I am an optimist. It is a choice, since from the point of view of an objective analysis there is nothing to be optimistic about in the Universe. What you love, what you strive to achieve is going die, end, crumble, and likely be forgotten soon after, without anybody to remember why it was even worth caring for it, why it was even worth trying. So my choice of being an optimist is not based on this. It is based on looking around me, and realizing that I only have one way of living life, and it is a way of my own choosing. If I wanted I could live as a pessimist, and—at least for a little while, until I decided against it—even as a nihilist. But it won’t be fun. It won’t be constructive. So I believe, in a pragmatic, operational way, that it is better to found my outlook on positive values.

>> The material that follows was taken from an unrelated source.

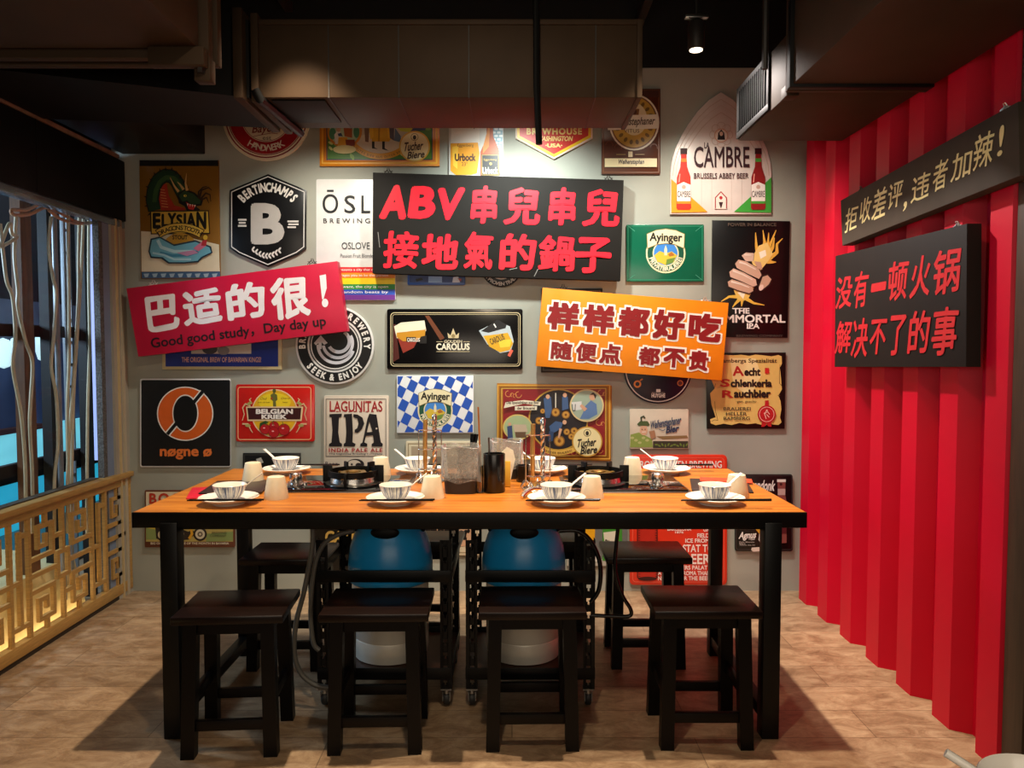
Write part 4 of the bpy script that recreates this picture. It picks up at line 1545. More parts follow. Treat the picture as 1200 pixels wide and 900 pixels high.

I am also an atheist. I have a naturalistic worldview, which does not include mystical, or supernatural elements. (This doesn’t mean a lot of things, for example that I am amoral, or that my view is exclusively mechanistic.) A few years ago a new movement has been started by Richard Dawkins, who felt it would be good to find a new way of describing people like me. We are the Brights! (The people who on the other hand feel that they have a need to include the supernatural, or the divine in their world are the Supers, not the Dims.)
The movement of the Brights includes some great people on top of Richard Dawkins, like Daniel Dennett, Steven Pinker, James Randi, and others. (Yes, of course you can buy the Bright merchandise, and 2009 Bright calendar.)
I often descibe myself as a missionary atheist. Yes, I am out to convert you too, so don’t be surprised if after dinner, contrary to many social conventions, I start to talk about religion, and the need to relinquish it!
So to a bright future, somewhat unreasonably so, but optimistically!